No longer afraid of canon
That's why season 6 Rick is a version of Rick that's actually sort of trying. Nearly every episode has zeroed in on Rick's relationship with another member of the family, and given us a glimpse of how much healthier their interactions have gotten over the years. Rick's friendship with Jerry in particular is a highlight of the season; season 6 Rick still gets annoyed at Jerry's pathetic nature on occasion, but he's also come to respect the guy's general decency and his ability to find happiness in normal, everyday life.
Rick's newfound ability to care about the people around him is reflected in the way the show's moved away from the strictly episodic nature of the previous seasons. Season 6 is filled with storylines that build off characters and settings that have been established before. Space Beth is back repeatedly, as is the family's original dimension that was taken over by Cronenbergs, as is the Roy videogame. Rick has spent the past two seasons in a quasi-depressive state, intentionally choosing self-contained adventures with limited continuity; season 6 Rick is actively moving forward in life, and he gives the whole show a sense of direction by doing so.
Showrunner Dan Harmon described season 5 as having "almost a compulsive aversion to canon, and then a big episode at the end that promised all of it." He described season 6, meanwhile, as an attempt to "hit that ratio the right way."

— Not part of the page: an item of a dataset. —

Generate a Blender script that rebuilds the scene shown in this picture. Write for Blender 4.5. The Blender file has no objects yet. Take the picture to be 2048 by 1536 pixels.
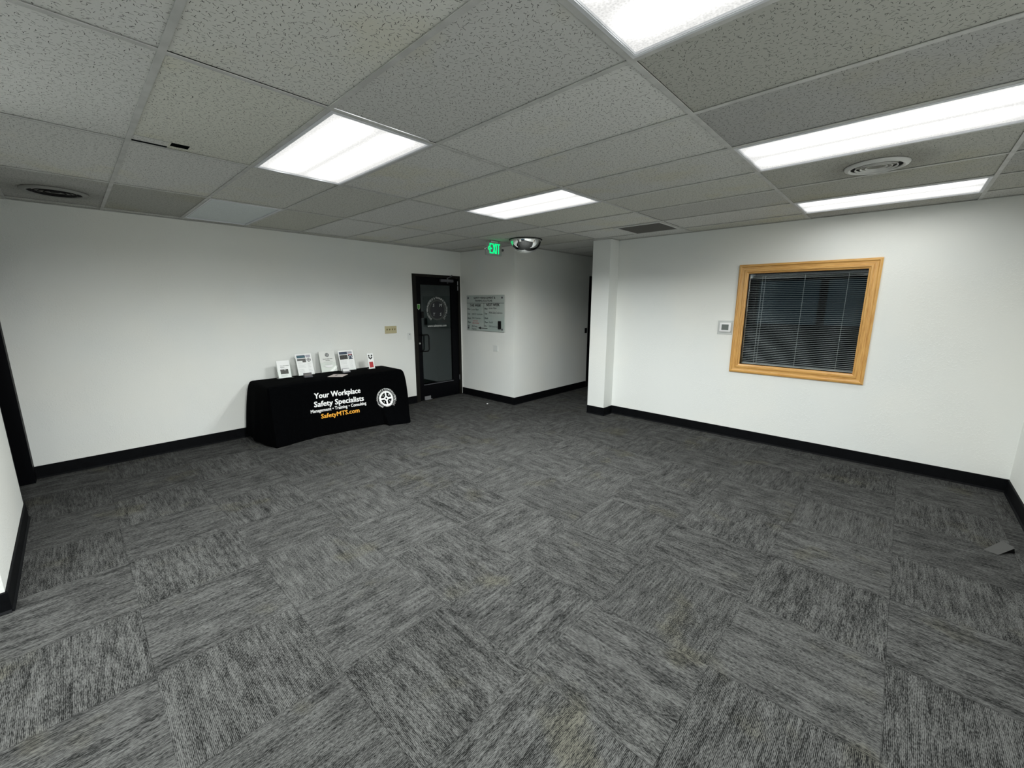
import bpy, bmesh, math, random
from mathutils import Vector, Matrix
random.seed(7)
PI = math.pi
scene = bpy.context.scene
COL = scene.collection

# ------------------------------------------------------------------ room dimensions (metres)
ZC = 2.565            # ceiling height
TX, TY = 0.6096, 1.2192   # ceiling grid cell
YW = 5.03             # left wall face
XB = 4.568            # whiteboard wall face
YS = 3.71             # corridor wall face
XR = 5.235            # right wall face
XP, YP1, YP2 = 4.997, 2.548, 2.261   # pillar
YN = -1.76            # near right wall face
XL = -0.81            # partition face
YPN = 2.50            # near end of partition
HB = 0.122            # baseboard height
XFAR = -3.3
WT = 0.12
ZT = 2.75             # wall tops, above the ceiling plane

# ------------------------------------------------------------------ materials
def newmat(name):
    m = bpy.data.materials.new(name); m.use_nodes = True
    nt = m.node_tree; nt.nodes.clear()
    out = nt.nodes.new('ShaderNodeOutputMaterial')
    return m, nt, out

class G:
    """tiny node graph helper"""
    def __init__(s, nt): s.nt = nt
    def n(s, t, **k):
        nd = s.nt.nodes.new(t)
        for a, b in k.items(): setattr(nd, a, b)
        return nd
    def link(s, a, b): s.nt.links.new(a, b)
    def m(s, op, a, b=None, c=None, clamp=False):
        nd = s.n('ShaderNodeMath', operation=op, use_clamp=clamp)
        for i, v in enumerate((a, b, c)):
            if v is None: continue
            if isinstance(v, (int, float)): nd.inputs[i].default_value = v
            else: s.link(v, nd.inputs[i])
        return nd.outputs[0]
    def noise(s, vec, scale, detail=2, rough=.5, dist=0):
        nd = s.n('ShaderNodeTexNoise')
        nd.inputs['Scale'].default_value = scale; nd.inputs['Detail'].default_value = detail
        nd.inputs['Roughness'].default_value = rough; nd.inputs['Distortion'].default_value = dist
        if vec is not None: s.link(vec, nd.inputs['Vector'])
        return nd.outputs['Fac']
    def comb(s, x, y, z=0.0):
        nd = s.n('ShaderNodeCombineXYZ')
        for i, v in enumerate((x, y, z)):
            if isinstance(v, (int, float)): nd.inputs[i].default_value = v
            else: s.link(v, nd.inputs[i])
        return nd.outputs[0]
    def mixc(s, f, a, b):
        nd = s.n('ShaderNodeMix', data_type='RGBA')
        for i, v in ((0, f), (6, a), (7, b)):
            if isinstance(v, (int, float)): nd.inputs[i].default_value = v
            elif isinstance(v, tuple): nd.inputs[i].default_value = (*v, 1)
            else: s.link(v, nd.inputs[i])
        return nd.outputs[2]
    def ramp(s, fac, stops):
        nd = s.n('ShaderNodeMapRange', interpolation_type='SMOOTHSTEP')
        s.link(fac, nd.inputs[0])
        nd.inputs[1].default_value, nd.inputs[2].default_value, nd.inputs[3].default_value, nd.inputs[4].default_value = stops
        return nd.outputs[0]
    def bump(s, h, strength, dist):
        nd = s.n('ShaderNodeBump'); nd.inputs['Strength'].default_value = strength
        nd.inputs['Distance'].default_value = dist; s.link(h, nd.inputs['Height']); return nd.outputs[0]

def pbr(name, col, rough=.5, metal=0, spec=.5, noise=0.0, nscale=30, bump=0, coat=0):
    m, nt, out = newmat(name); g = G(nt)
    b = g.n('ShaderNodeBsdfPrincipled')
    b.inputs['Base Color'].default_value = (*col, 1); b.inputs['Roughness'].default_value = rough
    b.inputs['Metallic'].default_value = metal; b.inputs['Specular IOR Level'].default_value = spec
    b.inputs['Coat Weight'].default_value = coat
    tc = g.n('ShaderNodeNewGeometry').outputs['Position']
    if noise or bump:
        f = g.noise(tc, nscale, 3)
        if noise:
            d = tuple(max(0, c * (1 - noise)) for c in col); l = tuple(min(1, c * (1 + noise)) for c in col)
            g.link(g.mixc(g.ramp(f, (.35, .65, 0, 1)), d, l), b.inputs['Base Color'])
        if bump: g.link(g.bump(f, bump, .002), b.inputs['Normal'])
    g.link(b.outputs[0], out.inputs[0])
    return m

def wall_mat():
    m, nt, out = newmat('painted_wall'); g = G(nt)
    b = g.n('ShaderNodeBsdfPrincipled'); b.inputs['Roughness'].default_value = .62
    b.inputs['Specular IOR Level'].default_value = .3
    P = g.n('ShaderNodeNewGeometry').outputs['Position']
    big = g.noise(P, .9, 3)
    g.link(g.mixc(g.ramp(big, (.35, .65, 0, 1)), (.80, .82, .80), (.835, .84, .80)), b.inputs['Base Color'])
    t = g.noise(P, 70, 3, .55, .6)
    t2 = g.noise(P, 2.2, 2)
    h = g.m('MULTIPLY', g.ramp(t, (.5, .68, 0, 1)), g.ramp(t2, (.4, .65, .15, 1)))
    g.link(g.bump(h, .38, .003), b.inputs['Normal'])
    g.link(b.outputs[0], out.inputs[0]); return m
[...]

Just a more confident show in general
This is all a little beside the point, of course. The most important thing is that the jokes are just funnier this year. They hit harder and more consistently, maybe because of how closely connected they are to the situation at hand.
Or maybe the show's funnier because it's dialed back on the self-conscious meta humor. "Rick and Morty" was always a show that seemed deeply aware of the fact that it was a TV show, but season 5 in particular really went overboard with the fourth wall jokes. Seemingly every time a trope of any sort occurred, the show would make sure a character would remark on the trope. This sort of humor is funny in small doses, but by season 5 it's constantly breaking immersion and undermining any sense of stakes. Season 5 "Rick and Morty" could never stop reminding its audience that none of this is real.
But after five seasons of leaning increasingly further into meta humor, season 6 finally dials it back. The show still bases its episodes around interesting, familiar sci-fi concepts, but it doesn't feel as much of a need to self-consciously point out to us what it's doing. More than anything, the "Rick and Morty" writers seem to know that these episodes are good and they're happy to let the story speak for itself, instead of prematurely negging it on our behalf.
Look, we understand that season 5 of "Rick and Morty" was divisive. We get that "Rickdependence Spray" might've been a dealbreaker for a lot of you, and you may have given up on the show entirely. But as the second half of season 6 airs on November 20, we recommend you tune in. The show's more than earned itself a second chance.